A la session d’hiver 2007, les Chambres fédérales doivent élire les membres du Conseil fédéral pour la nouvelle législature. Ce qui aurait dû être une suite de réélections de routine se transforme en quasi coup d’Etat: le conseiller fédéral Christoph Blocher est détrôné au profit de sa collègue de parti Eveline Widmer-Schlumpf. Au premier tour, la candidate surprise obtient 116 voix contre 111 pour Christoph Blocher. Onze bulletins vont à d’autres candidats, six bulletins sont blancs et deux sont nuls.

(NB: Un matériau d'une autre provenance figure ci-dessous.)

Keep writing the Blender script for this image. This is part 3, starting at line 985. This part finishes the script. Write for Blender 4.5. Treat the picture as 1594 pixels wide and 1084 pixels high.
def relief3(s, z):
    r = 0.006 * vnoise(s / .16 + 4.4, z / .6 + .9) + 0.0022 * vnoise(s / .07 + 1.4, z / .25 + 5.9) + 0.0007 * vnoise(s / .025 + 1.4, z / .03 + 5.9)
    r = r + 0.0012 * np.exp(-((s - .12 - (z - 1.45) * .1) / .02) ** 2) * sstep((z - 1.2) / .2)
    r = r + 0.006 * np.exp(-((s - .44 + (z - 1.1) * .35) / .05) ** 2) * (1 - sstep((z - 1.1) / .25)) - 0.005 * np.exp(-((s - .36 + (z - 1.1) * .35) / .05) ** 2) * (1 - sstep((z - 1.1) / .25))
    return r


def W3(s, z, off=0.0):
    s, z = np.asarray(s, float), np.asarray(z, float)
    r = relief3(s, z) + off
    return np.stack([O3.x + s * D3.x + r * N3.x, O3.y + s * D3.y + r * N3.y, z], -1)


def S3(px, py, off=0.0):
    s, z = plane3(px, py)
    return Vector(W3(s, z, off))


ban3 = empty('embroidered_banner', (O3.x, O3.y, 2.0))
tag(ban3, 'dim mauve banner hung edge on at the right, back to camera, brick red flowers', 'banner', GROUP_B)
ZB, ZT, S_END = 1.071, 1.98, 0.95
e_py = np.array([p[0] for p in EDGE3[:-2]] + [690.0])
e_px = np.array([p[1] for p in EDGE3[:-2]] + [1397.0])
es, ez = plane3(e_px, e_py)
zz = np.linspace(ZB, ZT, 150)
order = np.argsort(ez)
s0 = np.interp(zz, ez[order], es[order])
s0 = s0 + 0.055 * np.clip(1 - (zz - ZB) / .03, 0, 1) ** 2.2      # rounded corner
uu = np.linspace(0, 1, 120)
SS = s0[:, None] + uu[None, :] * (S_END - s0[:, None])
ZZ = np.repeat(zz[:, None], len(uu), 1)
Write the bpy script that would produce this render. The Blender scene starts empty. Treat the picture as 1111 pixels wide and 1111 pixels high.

Au deuxième tour, Eveline Widmer-Schlumpf est élue avec 125 voix contre 115 pour Christoph Blocher. Deux voix vont encore à d’autres candidats, et deux bulletins sont blancs.

L’élection dans le Bulletin officiel

L’année suivante, en 2008, l’UDC Samuel Schmid démissionne. Cette année-là, il était clair que l’UDC devait recevoir un siège, mais le parti ne proposait que les noms d’Ueli Maurer et de Christoph Blocher, débouté l’année précédente. Les différents partis voient cela comme un diktat et proposent de voter pour un autre membre de l’UDC: Hansjörg Walter. Avant le vote, celui-ci déclare qu’il n’est pas candidat et qu’il refuserait son élection au cas où il la gagnait. Au premier tour, il arrive pourtant en tête avec 109 voix. Ueli Maurer en obtient 63, et Christoph Blocher 54.

Au deuxième tour, Walter obtient 121 voix contre 119 pour Maurer. Blocher s’est retiré de la course. Mais au troisième tour, Walter garde ses 121 voix, tandis qu’Ueli Maurer hérite de voix dispersées au tour précédent. Il est élu avec 122 voix.